Output the data below in full, byte for byte. Nothing may differ.

[Entries with scene source code]
○ ○ ○
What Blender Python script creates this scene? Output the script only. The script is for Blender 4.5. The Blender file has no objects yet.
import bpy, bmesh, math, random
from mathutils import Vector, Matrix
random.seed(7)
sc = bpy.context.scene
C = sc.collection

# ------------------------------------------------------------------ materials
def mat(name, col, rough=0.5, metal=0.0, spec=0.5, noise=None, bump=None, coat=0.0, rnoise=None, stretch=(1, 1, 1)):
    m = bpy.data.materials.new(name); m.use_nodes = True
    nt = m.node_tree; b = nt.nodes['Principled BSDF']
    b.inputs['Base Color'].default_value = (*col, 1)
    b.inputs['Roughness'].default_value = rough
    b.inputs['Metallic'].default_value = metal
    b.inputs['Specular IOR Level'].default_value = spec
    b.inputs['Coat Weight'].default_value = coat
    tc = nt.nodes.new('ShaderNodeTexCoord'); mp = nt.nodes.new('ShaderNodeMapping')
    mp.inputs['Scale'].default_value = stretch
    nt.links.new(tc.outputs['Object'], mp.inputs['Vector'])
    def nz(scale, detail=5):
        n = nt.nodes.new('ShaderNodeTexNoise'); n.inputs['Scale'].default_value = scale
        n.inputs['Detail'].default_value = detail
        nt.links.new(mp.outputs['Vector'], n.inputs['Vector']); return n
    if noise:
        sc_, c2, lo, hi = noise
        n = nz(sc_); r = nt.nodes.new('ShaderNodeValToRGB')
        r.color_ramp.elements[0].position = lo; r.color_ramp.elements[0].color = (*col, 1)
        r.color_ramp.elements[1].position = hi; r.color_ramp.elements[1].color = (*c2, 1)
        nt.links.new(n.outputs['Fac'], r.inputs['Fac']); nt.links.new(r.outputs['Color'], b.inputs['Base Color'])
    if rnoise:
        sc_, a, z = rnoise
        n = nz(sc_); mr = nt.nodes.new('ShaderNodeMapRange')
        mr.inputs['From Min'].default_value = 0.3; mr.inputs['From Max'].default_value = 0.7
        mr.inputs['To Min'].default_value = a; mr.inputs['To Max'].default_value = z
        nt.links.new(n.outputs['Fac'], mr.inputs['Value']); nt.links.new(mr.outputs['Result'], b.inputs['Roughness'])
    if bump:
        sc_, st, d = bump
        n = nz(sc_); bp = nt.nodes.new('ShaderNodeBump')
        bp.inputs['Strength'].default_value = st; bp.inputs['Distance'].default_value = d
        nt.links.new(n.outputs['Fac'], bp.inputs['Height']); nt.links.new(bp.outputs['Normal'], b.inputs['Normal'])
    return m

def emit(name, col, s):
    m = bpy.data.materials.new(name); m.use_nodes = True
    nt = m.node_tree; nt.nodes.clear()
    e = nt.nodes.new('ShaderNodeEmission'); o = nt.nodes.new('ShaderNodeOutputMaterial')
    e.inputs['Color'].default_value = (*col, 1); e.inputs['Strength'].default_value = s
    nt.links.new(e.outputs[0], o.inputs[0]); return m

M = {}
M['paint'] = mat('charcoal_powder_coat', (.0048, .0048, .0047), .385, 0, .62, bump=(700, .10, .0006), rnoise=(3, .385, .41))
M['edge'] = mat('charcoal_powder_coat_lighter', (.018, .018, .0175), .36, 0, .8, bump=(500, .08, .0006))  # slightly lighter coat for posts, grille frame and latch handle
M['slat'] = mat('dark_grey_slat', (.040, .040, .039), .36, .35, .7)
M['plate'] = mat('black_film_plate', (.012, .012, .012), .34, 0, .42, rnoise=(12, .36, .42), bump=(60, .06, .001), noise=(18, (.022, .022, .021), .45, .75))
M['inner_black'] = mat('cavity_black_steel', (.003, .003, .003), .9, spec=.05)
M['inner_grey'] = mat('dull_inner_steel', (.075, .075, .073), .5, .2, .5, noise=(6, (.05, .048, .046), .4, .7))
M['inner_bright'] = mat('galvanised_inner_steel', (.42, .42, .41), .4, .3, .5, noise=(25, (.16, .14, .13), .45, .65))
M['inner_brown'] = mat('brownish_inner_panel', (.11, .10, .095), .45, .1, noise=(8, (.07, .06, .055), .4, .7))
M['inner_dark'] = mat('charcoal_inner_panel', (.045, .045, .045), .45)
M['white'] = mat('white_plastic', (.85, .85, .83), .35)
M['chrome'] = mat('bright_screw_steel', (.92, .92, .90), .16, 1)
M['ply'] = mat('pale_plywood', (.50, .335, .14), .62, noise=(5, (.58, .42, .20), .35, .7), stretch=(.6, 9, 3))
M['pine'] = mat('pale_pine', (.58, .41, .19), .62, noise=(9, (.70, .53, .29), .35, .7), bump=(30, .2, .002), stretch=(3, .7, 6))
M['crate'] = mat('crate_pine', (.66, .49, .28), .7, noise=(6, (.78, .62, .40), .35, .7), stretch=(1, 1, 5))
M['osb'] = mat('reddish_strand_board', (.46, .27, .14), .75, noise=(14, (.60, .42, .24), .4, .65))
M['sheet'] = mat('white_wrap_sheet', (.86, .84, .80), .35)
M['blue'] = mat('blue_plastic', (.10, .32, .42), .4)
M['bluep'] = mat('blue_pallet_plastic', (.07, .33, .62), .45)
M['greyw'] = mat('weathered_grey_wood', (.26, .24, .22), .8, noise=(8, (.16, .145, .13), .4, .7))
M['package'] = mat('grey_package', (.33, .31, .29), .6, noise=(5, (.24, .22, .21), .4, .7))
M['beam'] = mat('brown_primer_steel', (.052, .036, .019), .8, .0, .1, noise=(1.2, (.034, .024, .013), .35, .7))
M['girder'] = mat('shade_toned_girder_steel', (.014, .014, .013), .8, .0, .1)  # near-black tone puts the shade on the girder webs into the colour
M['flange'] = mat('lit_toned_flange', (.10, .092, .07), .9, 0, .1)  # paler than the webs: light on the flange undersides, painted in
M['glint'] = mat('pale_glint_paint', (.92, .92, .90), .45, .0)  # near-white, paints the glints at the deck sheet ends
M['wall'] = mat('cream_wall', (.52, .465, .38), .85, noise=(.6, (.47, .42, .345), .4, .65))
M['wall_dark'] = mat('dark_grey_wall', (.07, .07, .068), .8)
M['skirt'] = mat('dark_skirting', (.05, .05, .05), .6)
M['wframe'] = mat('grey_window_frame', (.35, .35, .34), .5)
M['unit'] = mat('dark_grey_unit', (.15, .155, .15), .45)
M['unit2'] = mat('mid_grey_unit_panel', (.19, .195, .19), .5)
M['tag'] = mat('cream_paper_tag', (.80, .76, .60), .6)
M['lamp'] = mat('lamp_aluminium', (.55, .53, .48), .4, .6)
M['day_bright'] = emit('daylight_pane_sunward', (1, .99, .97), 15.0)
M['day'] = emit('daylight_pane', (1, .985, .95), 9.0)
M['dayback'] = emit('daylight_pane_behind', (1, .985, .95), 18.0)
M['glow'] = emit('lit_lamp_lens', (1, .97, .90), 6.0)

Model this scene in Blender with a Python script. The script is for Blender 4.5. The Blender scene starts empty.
○ ○ ○
*Full solution*
What Blender Python script creates this scene? Output the script only. The script is for Blender 4.5. The Blender file has no objects yet.
import bpy, bmesh, math, random
from mathutils import Vector, Matrix
random.seed(7)
sc = bpy.context.scene
C = sc.collection

# ------------------------------------------------------------------ materials
def mat(name, col, rough=0.5, metal=0.0, spec=0.5, noise=None, bump=None, coat=0.0, rnoise=None, stretch=(1, 1, 1)):
    m = bpy.data.materials.new(name); m.use_nodes = True
    nt = m.node_tree; b = nt.nodes['Principled BSDF']
    b.inputs['Base Color'].default_value = (*col, 1)
    b.inputs['Roughness'].default_value = rough
    b.inputs['Metallic'].default_value = metal
    b.inputs['Specular IOR Level'].default_value = spec
    b.inputs['Coat Weight'].default_value = coat
    tc = nt.nodes.new('ShaderNodeTexCoord'); mp = nt.nodes.new('ShaderNodeMapping')
    mp.inputs['Scale'].default_value = stretch
    nt.links.new(tc.outputs['Object'], mp.inputs['Vector'])
    def nz(scale, detail=5):
        n = nt.nodes.new('ShaderNodeTexNoise'); n.inputs['Scale'].default_value = scale
        n.inputs['Detail'].default_value = detail
        nt.links.new(mp.outputs['Vector'], n.inputs['Vector']); return n
    if noise:
        sc_, c2, lo, hi = noise
        n = nz(sc_); r = nt.nodes.new('ShaderNodeValToRGB')
        r.color_ramp.elements[0].position = lo; r.color_ramp.elements[0].color = (*col, 1)
        r.color_ramp.elements[1].position = hi; r.color_ramp.elements[1].color = (*c2, 1)
        nt.links.new(n.outputs['Fac'], r.inputs['Fac']); nt.links.new(r.outputs['Color'], b.inputs['Base Color'])
    if rnoise:
        sc_, a, z = rnoise
        n = nz(sc_); mr = nt.nodes.new('ShaderNodeMapRange')
        mr.inputs['From Min'].default_value = 0.3; mr.inputs['From Max'].default_value = 0.7
        mr.inputs['To Min'].default_value = a; mr.inputs['To Max'].default_value = z
        nt.links.new(n.outputs['Fac'], mr.inputs['Value']); nt.links.new(mr.outputs['Result'], b.inputs['Roughness'])
    if bump:
        sc_, st, d = bump
        n = nz(sc_); bp = nt.nodes.new('ShaderNodeBump')
        bp.inputs['Strength'].default_value = st; bp.inputs['Distance'].default_value = d
        nt.links.new(n.outputs['Fac'], bp.inputs['Height']); nt.links.new(bp.outputs['Normal'], b.inputs['Normal'])
    return m

def emit(name, col, s):
    m = bpy.data.materials.new(name); m.use_nodes = True
    nt = m.node_tree; nt.nodes.clear()
    e = nt.nodes.new('ShaderNodeEmission'); o = nt.nodes.new('ShaderNodeOutputMaterial')
    e.inputs['Color'].default_value = (*col, 1); e.inputs['Strength'].default_value = s
    nt.links.new(e.outputs[0], o.inputs[0]); return m

M = {}
M['paint'] = mat('charcoal_powder_coat', (.0048, .0048, .0047), .385, 0, .62, bump=(700, .10, .0006), rnoise=(3, .385, .41))
M['edge'] = mat('charcoal_powder_coat_lighter', (.018, .018, .0175), .36, 0, .8, bump=(500, .08, .0006))  # slightly lighter coat for posts, grille frame and latch handle
M['slat'] = mat('dark_grey_slat', (.040, .040, .039), .36, .35, .7)
M['plate'] = mat('black_film_plate', (.012, .012, .012), .34, 0, .42, rnoise=(12, .36, .42), bump=(60, .06, .001), noise=(18, (.022, .022, .021), .45, .75))
M['inner_black'] = mat('cavity_black_steel', (.003, .003, .003), .9, spec=.05)
M['inner_grey'] = mat('dull_inner_steel', (.075, .075, .073), .5, .2, .5, noise=(6, (.05, .048, .046), .4, .7))
M['inner_bright'] = mat('galvanised_inner_steel', (.42, .42, .41), .4, .3, .5, noise=(25, (.16, .14, .13), .45, .65))
M['inner_brown'] = mat('brownish_inner_panel', (.11, .10, .095), .45, .1, noise=(8, (.07, .06, .055), .4, .7))
M['inner_dark'] = mat('charcoal_inner_panel', (.045, .045, .045), .45)
M['white'] = mat('white_plastic', (.85, .85, .83), .35)
M['chrome'] = mat('bright_screw_steel', (.92, .92, .90), .16, 1)
M['ply'] = mat('pale_plywood', (.50, .335, .14), .62, noise=(5, (.58, .42, .20), .35, .7), stretch=(.6, 9, 3))
M['pine'] = mat('pale_pine', (.58, .41, .19), .62, noise=(9, (.70, .53, .29), .35, .7), bump=(30, .2, .002), stretch=(3, .7, 6))
M['crate'] = mat('crate_pine', (.66, .49, .28), .7, noise=(6, (.78, .62, .40), .35, .7), stretch=(1, 1, 5))
M['osb'] = mat('reddish_strand_board', (.46, .27, .14), .75, noise=(14, (.60, .42, .24), .4, .65))
M['sheet'] = mat('white_wrap_sheet', (.86, .84, .80), .35)
M['blue'] = mat('blue_plastic', (.10, .32, .42), .4)
M['bluep'] = mat('blue_pallet_plastic', (.07, .33, .62), .45)
M['greyw'] = mat('weathered_grey_wood', (.26, .24, .22), .8, noise=(8, (.16, .145, .13), .4, .7))
M['package'] = mat('grey_package', (.33, .31, .29), .6, noise=(5, (.24, .22, .21), .4, .7))
M['beam'] = mat('brown_primer_steel', (.052, .036, .019), .8, .0, .1, noise=(1.2, (.034, .024, .013), .35, .7))
M['girder'] = mat('shade_toned_girder_steel', (.014, .014, .013), .8, .0, .1)  # near-black tone puts the shade on the girder webs into the colour
M['flange'] = mat('lit_toned_flange', (.10, .092, .07), .9, 0, .1)  # paler than the webs: light on the flange undersides, painted in
M['glint'] = mat('pale_glint_paint', (.92, .92, .90), .45, .0)  # near-white, paints the glints at the deck sheet ends
M['wall'] = mat('cream_wall', (.52, .465, .38), .85, noise=(.6, (.47, .42, .345), .4, .65))
M['wall_dark'] = mat('dark_grey_wall', (.07, .07, .068), .8)
M['skirt'] = mat('dark_skirting', (.05, .05, .05), .6)
M['wframe'] = mat('grey_window_frame', (.35, .35, .34), .5)
M['unit'] = mat('dark_grey_unit', (.15, .155, .15), .45)
M['unit2'] = mat('mid_grey_unit_panel', (.19, .195, .19), .5)
M['tag'] = mat('cream_paper_tag', (.80, .76, .60), .6)
M['lamp'] = mat('lamp_aluminium', (.55, .53, .48), .4, .6)
M['day_bright'] = emit('daylight_pane_sunward', (1, .99, .97), 15.0)
M['day'] = emit('daylight_pane', (1, .985, .95), 9.0)
M['dayback'] = emit('daylight_pane_behind', (1, .985, .95), 18.0)
M['glow'] = emit('lit_lamp_lens', (1, .97, .90), 6.0)

Model this scene in Blender with a Python script. The script is for Blender 4.5. The Blender scene starts empty.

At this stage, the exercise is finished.